Justices rightly limit Congress’s fishing expedition, but Trump should still release his taxes

We have long argued that President Trump owes it to the public to release his tax returns in the name of full transparency, the way every chief executive has done since Richard Nixon. The public should know how the person leading the nation earns his living.

This is especially true in the case of Trump. Never before has a president taken office with a more complicated web of financial entanglements. Voters should be able to assess whether any of them present conflicts of interest or potential avenues for corruption.

But whether Trump should voluntarily release his tax returns is a separate question from whether Congress has the right to make him do so. Although the Supreme Court on Thursday largely avoided the question by returning the matter to a lower court, the justices unanimously agreed that the Constitution limits congressional powers to obtain personal information on the president.

Congress is entitled to certain information as part of its oversight powers, but this is not a blank check to access whatever it wants.

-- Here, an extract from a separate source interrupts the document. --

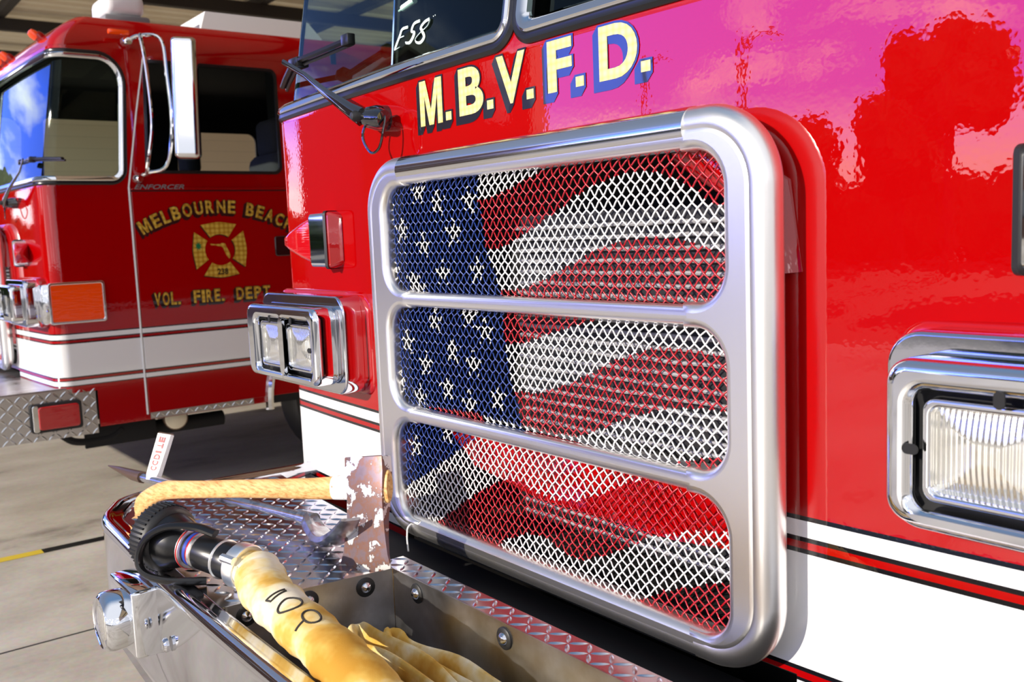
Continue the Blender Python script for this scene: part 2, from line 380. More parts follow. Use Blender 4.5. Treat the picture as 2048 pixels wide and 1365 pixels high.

In a 7-2 decision, justices vacated a lower court ruling in favor of House Democrats, arguing that “the courts below did not take adequate account of the significant separation of powers concerns implicated by congressional subpoenas for the President’s information.”

Although Associate Justices Clarence Thomas and Samuel Alito dissented from the decision, they argued that it actually did not go far enough. Thomas said that the lower court ruling should be reversed in full rather than simply remanded with instructions.

Either way, not a single justice, not even the liberal ones, bought House Democrats’ arguments that they needed the records to serve a legislative purpose. As Chief Justice John Roberts wrote:

“Far from accounting for separation of powers concerns, the House’s approach aggravates them by leaving essentially no limits on the congressional power to subpoena the President’s personal records. Any personal paper possessed by a president could potentially ‘relate to’ a conceivable subject of legislation, for Congress has broad legislative powers that touch a vast number of subjects.”

There is a risk, Roberts added, that “without limits on its subpoena powers, Congress could ‘exert an imperious control’ over the Executive Branch and aggrandize itself at the president’s expense, just as the Framers feared.”

Justices called upon the lower courts to weigh additional considerations — for instance, whether the legislative purpose in fact warrants such an extraordinary step as to force the president to turn over financial records. “Congress may not rely on the President’s information if other sources could reasonably provide Congress the information it needs in light of its particular legislative objective,” Roberts wrote.

In a related case, seven of the justices rightly rejected the Trump administration’s argument that the president has special immunity from inquiries into his finances by Manhattan District Attorney Cyrus Vance. Although Vance is operating from the same transparently cynical motives as his fellow Democrats in Congress, the seven justices in the majority on this case were right to point out that Trump is not special or above the law of the state where he technically resides. As the case syllabus notes, the Constitution does not “categorically preclude, or require a heightened standard for, the issuance of a state criminal subpoena to a sitting President.” This case, like the other, will now go back to a lower court.

Put another way, the issue surrounding Trump’s tax and financial privacy remains unsettled. But, on the way there, the justices did two good things. On the one hand, they recognized limits on Congress’s ability to obtain information. On the other, they placed limits on presidential immunity.

Those are both positive things, but don’t forget that we shouldn’t be in the position where courts are forced to decide them. Trump should just release his taxes voluntarily, the way everyone else does.